Up to and including the line containing "COL = SC.collection", please reproduce the lines of the listing below, starting from the top.

==== Material

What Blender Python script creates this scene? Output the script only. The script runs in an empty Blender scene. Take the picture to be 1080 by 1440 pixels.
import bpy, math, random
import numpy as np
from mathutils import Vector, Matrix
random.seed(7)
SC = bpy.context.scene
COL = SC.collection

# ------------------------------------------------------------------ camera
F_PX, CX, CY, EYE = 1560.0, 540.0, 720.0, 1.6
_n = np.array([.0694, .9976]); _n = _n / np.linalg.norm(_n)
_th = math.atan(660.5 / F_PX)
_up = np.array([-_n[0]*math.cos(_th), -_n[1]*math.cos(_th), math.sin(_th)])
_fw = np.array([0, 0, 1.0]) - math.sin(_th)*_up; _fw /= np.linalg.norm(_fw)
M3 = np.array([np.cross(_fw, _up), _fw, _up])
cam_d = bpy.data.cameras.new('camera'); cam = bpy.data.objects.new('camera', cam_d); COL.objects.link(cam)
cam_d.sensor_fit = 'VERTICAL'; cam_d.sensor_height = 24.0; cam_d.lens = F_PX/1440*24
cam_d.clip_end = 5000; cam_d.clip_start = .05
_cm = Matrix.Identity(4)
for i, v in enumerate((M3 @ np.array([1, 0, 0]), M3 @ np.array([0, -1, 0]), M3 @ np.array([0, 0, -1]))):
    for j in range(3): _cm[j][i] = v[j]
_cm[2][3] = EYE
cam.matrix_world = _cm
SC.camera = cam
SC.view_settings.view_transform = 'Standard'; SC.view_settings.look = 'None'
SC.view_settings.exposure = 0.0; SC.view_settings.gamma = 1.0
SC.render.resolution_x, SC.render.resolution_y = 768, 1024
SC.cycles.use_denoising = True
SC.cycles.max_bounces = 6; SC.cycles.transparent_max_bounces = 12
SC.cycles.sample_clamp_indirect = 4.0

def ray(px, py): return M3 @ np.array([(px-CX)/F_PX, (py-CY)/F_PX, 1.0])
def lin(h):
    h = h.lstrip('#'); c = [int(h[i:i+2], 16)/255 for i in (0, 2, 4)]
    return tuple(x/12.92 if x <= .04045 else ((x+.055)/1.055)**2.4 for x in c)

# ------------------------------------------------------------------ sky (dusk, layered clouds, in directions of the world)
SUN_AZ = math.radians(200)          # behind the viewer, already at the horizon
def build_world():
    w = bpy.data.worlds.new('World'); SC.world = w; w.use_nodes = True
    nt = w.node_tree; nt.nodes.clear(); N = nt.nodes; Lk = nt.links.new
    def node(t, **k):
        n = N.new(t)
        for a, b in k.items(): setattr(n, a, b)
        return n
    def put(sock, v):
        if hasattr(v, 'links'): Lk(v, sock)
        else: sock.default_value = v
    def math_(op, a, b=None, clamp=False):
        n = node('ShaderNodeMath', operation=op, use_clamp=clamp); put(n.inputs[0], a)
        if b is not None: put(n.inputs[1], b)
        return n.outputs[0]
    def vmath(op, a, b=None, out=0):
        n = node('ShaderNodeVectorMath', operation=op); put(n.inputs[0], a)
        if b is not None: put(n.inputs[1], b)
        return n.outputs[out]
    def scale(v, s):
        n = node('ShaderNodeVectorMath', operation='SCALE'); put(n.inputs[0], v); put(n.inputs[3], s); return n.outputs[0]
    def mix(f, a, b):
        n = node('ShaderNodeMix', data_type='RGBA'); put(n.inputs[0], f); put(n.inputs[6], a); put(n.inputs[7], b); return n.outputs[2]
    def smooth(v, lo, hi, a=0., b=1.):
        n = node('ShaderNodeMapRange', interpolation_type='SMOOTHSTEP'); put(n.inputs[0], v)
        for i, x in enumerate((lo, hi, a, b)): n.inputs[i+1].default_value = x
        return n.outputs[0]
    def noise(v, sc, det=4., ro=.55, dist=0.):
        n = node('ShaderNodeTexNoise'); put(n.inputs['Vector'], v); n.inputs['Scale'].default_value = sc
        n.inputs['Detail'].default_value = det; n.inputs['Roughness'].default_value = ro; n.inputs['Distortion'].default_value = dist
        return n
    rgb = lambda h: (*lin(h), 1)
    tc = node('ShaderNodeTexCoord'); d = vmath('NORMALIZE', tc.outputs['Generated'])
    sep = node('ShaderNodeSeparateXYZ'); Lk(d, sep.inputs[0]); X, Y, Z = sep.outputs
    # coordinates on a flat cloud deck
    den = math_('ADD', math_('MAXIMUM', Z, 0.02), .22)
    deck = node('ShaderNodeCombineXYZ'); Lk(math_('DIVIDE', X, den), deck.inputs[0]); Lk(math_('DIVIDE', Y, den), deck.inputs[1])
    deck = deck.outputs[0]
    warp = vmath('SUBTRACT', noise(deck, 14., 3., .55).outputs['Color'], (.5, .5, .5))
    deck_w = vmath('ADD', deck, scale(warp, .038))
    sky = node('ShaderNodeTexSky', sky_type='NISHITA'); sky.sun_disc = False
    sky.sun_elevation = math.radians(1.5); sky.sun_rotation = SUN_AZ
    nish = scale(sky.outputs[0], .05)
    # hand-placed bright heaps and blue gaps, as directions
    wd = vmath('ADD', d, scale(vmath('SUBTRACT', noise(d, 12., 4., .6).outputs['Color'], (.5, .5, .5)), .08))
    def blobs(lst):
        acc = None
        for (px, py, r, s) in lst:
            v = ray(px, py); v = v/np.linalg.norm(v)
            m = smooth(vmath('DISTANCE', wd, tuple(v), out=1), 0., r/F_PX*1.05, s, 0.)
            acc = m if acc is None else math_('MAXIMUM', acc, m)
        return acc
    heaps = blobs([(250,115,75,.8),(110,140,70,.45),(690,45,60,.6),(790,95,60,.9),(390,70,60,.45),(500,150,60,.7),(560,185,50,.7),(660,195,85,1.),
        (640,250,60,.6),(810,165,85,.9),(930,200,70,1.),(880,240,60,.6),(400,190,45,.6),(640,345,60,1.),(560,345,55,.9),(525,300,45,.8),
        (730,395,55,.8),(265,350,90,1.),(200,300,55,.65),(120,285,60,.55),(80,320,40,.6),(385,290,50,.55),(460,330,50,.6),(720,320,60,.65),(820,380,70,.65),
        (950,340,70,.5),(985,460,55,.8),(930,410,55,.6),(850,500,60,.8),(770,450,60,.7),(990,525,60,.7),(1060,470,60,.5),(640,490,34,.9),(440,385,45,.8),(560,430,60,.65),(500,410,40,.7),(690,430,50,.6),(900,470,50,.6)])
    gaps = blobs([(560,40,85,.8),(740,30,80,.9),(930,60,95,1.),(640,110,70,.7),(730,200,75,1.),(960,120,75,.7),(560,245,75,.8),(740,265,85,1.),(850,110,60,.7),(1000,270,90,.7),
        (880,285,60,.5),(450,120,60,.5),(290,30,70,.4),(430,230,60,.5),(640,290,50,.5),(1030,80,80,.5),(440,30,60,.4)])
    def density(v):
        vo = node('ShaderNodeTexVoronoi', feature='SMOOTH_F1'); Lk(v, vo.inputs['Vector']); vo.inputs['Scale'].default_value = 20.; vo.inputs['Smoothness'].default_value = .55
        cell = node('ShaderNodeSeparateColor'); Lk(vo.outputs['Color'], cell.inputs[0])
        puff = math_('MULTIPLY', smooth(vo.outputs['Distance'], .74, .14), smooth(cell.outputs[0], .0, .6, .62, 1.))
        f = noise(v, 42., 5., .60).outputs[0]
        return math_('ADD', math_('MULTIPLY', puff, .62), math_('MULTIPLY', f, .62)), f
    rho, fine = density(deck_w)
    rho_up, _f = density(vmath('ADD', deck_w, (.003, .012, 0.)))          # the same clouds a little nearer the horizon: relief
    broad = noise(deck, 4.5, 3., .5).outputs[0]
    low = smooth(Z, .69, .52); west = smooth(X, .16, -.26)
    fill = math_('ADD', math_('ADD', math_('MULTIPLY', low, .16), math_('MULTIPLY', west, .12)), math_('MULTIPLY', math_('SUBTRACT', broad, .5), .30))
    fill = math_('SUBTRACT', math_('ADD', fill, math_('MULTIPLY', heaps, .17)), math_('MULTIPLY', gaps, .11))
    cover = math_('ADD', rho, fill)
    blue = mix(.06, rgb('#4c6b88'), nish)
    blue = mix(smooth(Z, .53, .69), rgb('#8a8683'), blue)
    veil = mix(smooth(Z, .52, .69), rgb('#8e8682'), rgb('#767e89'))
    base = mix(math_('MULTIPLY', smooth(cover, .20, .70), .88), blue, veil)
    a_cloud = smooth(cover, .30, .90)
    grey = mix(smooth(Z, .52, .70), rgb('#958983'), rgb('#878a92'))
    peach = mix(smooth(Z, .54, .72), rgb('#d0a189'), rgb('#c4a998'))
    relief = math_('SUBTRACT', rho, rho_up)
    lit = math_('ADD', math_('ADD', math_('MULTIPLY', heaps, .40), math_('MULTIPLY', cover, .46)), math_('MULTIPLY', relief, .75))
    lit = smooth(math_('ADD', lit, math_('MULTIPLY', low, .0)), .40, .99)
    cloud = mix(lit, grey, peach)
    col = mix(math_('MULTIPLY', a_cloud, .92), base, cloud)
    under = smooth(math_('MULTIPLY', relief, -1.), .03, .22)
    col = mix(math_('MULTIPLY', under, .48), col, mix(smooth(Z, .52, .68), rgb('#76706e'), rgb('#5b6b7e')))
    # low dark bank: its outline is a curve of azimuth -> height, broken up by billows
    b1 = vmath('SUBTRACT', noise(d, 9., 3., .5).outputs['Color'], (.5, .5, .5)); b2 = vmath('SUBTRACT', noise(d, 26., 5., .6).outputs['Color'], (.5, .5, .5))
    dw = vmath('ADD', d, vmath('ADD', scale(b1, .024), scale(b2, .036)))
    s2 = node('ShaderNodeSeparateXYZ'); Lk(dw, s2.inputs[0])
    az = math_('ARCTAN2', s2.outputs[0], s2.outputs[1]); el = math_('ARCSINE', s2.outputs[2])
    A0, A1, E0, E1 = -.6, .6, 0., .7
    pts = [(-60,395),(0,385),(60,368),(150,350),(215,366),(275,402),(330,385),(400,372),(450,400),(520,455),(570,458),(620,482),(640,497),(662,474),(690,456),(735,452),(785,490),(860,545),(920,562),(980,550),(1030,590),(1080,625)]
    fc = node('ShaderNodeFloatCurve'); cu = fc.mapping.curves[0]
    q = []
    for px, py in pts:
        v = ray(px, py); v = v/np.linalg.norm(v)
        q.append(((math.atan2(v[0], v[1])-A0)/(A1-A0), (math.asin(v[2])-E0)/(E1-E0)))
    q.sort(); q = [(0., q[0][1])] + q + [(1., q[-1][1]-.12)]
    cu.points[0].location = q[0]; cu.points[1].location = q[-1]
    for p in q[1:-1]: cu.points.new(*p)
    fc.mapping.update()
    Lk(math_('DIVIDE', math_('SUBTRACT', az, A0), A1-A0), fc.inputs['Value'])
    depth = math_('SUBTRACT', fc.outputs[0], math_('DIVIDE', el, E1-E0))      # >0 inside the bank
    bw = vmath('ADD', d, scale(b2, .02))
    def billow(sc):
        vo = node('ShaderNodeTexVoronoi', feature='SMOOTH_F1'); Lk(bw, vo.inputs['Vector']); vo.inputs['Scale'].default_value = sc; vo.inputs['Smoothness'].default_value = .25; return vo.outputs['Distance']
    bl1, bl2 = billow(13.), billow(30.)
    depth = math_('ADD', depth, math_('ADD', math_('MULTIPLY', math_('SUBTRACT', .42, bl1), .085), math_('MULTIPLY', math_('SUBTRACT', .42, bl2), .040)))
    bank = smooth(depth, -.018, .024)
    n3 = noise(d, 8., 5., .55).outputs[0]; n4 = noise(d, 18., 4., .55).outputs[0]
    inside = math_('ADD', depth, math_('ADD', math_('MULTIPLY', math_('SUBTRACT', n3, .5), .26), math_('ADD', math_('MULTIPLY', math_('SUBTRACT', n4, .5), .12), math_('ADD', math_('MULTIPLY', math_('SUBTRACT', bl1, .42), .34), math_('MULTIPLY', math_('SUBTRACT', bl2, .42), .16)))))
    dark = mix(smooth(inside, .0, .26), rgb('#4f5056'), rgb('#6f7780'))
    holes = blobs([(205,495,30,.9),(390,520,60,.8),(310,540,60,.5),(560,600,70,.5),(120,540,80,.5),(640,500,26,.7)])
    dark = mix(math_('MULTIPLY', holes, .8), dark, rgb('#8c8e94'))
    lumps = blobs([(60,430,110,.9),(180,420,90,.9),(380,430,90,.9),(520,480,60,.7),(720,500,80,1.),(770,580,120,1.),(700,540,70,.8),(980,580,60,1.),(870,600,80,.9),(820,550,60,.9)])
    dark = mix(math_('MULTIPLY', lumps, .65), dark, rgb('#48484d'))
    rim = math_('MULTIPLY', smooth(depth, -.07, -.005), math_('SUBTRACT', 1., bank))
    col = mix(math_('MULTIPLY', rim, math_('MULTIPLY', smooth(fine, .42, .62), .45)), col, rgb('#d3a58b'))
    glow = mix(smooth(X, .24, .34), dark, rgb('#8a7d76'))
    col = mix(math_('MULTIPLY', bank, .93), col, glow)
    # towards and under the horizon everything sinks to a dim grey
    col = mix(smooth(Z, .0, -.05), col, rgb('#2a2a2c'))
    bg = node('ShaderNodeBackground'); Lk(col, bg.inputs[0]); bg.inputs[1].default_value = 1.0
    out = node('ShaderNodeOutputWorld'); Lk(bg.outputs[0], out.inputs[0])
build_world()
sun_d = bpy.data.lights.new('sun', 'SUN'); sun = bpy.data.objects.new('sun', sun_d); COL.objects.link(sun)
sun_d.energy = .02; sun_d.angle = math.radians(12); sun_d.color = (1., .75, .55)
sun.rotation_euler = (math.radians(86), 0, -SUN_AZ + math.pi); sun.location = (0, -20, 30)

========

| Solution to the exercise |
What Blender Python script creates this scene? Output the script only. The script runs in an empty Blender scene. Take the picture to be 1080 by 1440 pixels.
import bpy, math, random
import numpy as np
from mathutils import Vector, Matrix
random.seed(7)
SC = bpy.context.scene
COL = SC.collection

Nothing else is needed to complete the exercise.